Set down, please, exactly the lines below that run from the line with "Write a Blender" to the line with "return (al*_b.x - pe*_b.y, al*_b.y", both lines included.

Entries from a dataset
---+---

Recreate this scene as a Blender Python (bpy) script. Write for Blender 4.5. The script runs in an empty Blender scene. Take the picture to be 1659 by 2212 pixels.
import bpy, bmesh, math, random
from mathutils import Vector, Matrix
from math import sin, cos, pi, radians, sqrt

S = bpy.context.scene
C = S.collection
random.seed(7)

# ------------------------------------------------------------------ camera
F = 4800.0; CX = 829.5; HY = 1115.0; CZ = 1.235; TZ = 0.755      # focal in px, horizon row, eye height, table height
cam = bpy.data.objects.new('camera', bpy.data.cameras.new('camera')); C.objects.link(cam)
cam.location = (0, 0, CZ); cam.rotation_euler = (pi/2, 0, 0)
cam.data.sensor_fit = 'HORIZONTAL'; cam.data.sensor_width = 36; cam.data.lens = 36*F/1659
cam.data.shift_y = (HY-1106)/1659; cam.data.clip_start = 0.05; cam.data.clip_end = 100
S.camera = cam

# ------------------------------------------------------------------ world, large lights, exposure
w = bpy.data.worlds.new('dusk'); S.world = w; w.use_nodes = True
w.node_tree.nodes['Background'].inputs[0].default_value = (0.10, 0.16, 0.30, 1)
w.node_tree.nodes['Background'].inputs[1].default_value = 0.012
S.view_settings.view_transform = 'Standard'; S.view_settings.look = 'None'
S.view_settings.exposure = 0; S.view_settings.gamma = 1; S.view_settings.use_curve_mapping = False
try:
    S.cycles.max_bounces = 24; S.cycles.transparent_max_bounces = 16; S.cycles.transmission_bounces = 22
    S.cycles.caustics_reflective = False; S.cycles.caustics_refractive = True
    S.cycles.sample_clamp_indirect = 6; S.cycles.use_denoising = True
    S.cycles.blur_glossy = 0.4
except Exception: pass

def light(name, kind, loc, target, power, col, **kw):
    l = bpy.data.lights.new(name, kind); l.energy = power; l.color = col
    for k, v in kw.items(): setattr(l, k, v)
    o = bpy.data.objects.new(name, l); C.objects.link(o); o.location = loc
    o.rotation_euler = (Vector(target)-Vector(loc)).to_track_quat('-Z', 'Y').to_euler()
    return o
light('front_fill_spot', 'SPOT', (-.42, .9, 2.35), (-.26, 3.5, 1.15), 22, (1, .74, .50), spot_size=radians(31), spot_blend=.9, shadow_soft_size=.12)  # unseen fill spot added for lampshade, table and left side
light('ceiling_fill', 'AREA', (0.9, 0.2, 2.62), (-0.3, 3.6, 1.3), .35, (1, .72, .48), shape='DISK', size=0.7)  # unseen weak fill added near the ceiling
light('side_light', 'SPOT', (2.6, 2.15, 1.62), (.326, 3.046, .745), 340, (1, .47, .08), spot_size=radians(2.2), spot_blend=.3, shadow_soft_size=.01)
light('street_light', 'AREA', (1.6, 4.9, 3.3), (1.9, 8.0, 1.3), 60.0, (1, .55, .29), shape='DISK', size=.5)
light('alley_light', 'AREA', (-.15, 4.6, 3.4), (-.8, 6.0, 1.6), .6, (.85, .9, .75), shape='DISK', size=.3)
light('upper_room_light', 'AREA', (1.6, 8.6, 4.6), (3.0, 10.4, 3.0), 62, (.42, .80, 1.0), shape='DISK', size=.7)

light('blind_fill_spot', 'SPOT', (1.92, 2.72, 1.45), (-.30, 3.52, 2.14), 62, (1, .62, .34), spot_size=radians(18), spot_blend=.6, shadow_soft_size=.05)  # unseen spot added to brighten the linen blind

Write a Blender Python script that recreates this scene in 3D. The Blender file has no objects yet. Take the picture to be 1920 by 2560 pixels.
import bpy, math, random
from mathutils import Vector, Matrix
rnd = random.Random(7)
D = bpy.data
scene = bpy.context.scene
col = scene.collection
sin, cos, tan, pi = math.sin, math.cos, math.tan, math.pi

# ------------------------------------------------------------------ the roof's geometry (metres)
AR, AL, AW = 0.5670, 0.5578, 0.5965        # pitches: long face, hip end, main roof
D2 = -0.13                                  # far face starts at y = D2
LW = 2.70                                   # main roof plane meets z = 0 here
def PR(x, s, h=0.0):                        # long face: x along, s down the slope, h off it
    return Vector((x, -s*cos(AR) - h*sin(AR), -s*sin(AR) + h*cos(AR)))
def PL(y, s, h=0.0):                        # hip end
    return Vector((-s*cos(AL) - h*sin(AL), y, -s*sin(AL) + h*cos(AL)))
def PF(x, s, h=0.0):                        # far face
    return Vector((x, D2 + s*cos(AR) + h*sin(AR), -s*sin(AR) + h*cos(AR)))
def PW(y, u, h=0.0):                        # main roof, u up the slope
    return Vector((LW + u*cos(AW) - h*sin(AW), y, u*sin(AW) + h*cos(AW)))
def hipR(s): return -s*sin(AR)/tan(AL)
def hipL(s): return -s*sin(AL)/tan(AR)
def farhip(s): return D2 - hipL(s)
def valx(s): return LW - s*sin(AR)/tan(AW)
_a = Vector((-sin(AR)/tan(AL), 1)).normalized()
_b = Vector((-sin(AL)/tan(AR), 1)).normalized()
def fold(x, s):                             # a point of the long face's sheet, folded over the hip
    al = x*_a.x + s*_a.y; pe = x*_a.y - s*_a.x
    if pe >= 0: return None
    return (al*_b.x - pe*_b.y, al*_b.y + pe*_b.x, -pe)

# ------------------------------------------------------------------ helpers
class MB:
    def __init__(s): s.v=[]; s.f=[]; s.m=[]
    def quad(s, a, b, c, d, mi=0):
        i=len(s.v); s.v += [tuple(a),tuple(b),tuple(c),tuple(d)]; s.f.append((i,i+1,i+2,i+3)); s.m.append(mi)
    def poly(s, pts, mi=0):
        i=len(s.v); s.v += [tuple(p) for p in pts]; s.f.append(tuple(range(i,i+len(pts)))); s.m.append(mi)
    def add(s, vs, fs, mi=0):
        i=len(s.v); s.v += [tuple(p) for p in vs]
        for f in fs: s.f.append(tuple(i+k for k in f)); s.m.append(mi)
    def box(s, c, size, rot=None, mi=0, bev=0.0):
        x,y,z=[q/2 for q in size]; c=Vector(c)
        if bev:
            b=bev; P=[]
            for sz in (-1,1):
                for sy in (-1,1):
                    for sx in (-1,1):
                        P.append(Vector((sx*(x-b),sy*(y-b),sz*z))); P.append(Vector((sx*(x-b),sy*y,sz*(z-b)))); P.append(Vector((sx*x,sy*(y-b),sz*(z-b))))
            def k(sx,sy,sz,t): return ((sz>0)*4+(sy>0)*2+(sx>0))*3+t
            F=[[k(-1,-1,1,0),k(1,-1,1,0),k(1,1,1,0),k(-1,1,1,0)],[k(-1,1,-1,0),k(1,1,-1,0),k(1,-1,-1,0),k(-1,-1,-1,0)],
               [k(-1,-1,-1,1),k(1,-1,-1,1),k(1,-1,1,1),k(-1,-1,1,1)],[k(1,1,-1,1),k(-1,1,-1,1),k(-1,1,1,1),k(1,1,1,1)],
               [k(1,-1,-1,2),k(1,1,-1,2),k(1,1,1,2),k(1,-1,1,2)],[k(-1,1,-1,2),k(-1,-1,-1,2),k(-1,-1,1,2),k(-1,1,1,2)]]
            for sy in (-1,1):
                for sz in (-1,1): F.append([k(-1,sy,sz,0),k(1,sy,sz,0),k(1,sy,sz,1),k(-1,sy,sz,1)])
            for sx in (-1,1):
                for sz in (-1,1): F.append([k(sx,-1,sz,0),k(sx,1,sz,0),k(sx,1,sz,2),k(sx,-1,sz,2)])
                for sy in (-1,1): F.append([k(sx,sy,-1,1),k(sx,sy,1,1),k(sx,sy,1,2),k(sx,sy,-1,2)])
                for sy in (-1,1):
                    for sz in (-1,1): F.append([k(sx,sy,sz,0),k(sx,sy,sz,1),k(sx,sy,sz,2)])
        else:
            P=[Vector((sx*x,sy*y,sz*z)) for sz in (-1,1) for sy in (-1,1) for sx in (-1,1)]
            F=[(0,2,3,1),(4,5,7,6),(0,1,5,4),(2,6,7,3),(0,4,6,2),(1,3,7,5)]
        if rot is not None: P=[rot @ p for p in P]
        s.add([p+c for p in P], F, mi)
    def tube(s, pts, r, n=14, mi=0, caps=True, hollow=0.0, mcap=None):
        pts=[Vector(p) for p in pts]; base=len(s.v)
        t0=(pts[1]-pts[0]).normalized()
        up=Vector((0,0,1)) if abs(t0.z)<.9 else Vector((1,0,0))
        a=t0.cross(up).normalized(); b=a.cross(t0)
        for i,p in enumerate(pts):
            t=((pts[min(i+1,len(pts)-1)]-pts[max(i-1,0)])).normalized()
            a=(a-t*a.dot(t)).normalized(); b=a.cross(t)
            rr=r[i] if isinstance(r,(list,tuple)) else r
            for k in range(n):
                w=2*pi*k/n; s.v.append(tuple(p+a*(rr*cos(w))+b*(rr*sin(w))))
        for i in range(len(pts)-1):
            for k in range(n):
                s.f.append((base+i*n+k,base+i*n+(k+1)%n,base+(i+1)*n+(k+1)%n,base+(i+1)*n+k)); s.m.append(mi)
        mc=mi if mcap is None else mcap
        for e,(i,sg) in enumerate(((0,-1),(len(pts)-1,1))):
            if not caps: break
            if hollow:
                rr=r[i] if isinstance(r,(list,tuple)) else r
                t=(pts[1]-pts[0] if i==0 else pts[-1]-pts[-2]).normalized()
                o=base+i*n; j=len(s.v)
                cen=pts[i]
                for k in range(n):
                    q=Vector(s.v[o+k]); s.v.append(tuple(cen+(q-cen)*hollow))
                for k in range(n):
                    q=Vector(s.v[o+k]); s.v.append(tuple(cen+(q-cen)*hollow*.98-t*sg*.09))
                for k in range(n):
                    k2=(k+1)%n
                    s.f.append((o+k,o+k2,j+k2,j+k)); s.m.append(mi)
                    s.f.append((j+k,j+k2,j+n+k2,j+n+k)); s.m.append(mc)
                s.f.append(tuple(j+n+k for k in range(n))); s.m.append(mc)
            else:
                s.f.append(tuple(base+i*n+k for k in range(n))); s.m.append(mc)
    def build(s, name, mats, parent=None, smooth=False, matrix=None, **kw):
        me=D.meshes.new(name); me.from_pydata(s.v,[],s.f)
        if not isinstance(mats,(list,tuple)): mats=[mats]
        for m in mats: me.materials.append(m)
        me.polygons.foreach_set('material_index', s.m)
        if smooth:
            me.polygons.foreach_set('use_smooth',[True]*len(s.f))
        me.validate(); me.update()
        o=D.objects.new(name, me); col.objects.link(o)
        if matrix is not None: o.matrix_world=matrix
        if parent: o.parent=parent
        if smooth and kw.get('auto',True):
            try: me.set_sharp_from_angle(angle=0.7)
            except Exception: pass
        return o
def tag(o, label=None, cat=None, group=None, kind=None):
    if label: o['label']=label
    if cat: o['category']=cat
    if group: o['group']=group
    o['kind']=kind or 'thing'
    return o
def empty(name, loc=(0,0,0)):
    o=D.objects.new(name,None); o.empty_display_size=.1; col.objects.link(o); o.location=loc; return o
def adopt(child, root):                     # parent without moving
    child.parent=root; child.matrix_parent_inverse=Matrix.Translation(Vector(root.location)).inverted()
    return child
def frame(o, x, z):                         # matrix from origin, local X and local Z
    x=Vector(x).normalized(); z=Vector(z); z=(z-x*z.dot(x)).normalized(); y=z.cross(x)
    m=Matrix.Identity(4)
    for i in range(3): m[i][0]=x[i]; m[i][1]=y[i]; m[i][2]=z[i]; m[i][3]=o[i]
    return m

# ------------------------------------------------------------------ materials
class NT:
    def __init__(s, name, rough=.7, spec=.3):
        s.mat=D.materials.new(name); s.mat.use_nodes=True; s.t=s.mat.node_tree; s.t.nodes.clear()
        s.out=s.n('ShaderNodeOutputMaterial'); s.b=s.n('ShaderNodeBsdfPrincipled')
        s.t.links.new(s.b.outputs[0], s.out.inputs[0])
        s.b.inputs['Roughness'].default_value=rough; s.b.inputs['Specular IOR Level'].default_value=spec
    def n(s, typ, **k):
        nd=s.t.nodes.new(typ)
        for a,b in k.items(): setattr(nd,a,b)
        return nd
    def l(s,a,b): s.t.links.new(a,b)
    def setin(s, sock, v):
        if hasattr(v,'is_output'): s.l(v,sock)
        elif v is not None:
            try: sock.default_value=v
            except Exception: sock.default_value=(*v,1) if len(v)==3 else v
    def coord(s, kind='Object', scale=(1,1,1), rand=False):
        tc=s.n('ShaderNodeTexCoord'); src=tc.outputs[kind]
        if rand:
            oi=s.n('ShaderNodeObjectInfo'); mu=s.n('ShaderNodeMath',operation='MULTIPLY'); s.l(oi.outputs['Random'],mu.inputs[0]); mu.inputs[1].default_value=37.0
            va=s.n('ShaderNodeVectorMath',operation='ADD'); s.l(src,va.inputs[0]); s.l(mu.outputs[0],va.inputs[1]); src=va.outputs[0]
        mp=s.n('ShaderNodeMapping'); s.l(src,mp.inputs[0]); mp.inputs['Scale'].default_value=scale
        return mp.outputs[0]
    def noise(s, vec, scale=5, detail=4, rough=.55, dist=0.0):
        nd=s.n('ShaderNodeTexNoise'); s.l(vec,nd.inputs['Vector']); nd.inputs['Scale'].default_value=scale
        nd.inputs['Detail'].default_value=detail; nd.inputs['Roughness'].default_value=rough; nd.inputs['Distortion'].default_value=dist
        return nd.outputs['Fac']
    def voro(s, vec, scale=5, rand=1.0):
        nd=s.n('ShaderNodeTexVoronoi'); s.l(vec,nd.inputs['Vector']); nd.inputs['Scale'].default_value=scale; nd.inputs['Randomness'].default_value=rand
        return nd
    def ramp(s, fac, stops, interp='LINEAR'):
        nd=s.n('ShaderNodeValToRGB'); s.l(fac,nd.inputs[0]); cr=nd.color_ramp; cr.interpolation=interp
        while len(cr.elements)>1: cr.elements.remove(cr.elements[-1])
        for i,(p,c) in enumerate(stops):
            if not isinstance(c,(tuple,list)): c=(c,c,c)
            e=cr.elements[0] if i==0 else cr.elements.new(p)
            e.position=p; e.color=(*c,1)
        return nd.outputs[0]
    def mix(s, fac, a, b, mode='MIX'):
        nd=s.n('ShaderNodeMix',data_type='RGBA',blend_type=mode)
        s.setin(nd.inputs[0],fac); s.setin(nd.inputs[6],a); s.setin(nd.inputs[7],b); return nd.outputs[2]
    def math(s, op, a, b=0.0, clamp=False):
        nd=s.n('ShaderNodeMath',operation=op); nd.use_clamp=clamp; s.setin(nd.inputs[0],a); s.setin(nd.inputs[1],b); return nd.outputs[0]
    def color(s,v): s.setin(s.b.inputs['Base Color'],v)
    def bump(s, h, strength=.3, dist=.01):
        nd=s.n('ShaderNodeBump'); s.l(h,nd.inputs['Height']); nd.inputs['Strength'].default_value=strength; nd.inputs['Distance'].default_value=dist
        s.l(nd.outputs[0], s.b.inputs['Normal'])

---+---

## Output for this task
Write a Blender Python script that recreates this scene in 3D. The Blender file has no objects yet. Take the picture to be 1920 by 2560 pixels.
import bpy, math, random
from mathutils import Vector, Matrix
rnd = random.Random(7)
D = bpy.data
scene = bpy.context.scene
col = scene.collection
sin, cos, tan, pi = math.sin, math.cos, math.tan, math.pi

# ------------------------------------------------------------------ the roof's geometry (metres)
AR, AL, AW = 0.5670, 0.5578, 0.5965        # pitches: long face, hip end, main roof
D2 = -0.13                                  # far face starts at y = D2
LW = 2.70                                   # main roof plane meets z = 0 here
def PR(x, s, h=0.0):                        # long face: x along, s down the slope, h off it
    return Vector((x, -s*cos(AR) - h*sin(AR), -s*sin(AR) + h*cos(AR)))
def PL(y, s, h=0.0):                        # hip end
    return Vector((-s*cos(AL) - h*sin(AL), y, -s*sin(AL) + h*cos(AL)))
def PF(x, s, h=0.0):                        # far face
    return Vector((x, D2 + s*cos(AR) + h*sin(AR), -s*sin(AR) + h*cos(AR)))
def PW(y, u, h=0.0):                        # main roof, u up the slope
    return Vector((LW + u*cos(AW) - h*sin(AW), y, u*sin(AW) + h*cos(AW)))
def hipR(s): return -s*sin(AR)/tan(AL)
def hipL(s): return -s*sin(AL)/tan(AR)
def farhip(s): return D2 - hipL(s)
def valx(s): return LW - s*sin(AR)/tan(AW)
_a = Vector((-sin(AR)/tan(AL), 1)).normalized()
_b = Vector((-sin(AL)/tan(AR), 1)).normalized()
def fold(x, s):                             # a point of the long face's sheet, folded over the hip
    al = x*_a.x + s*_a.y; pe = x*_a.y - s*_a.x
    if pe >= 0: return None
    return (al*_b.x - pe*_b.y, al*_b.y + pe*_b.x, -pe)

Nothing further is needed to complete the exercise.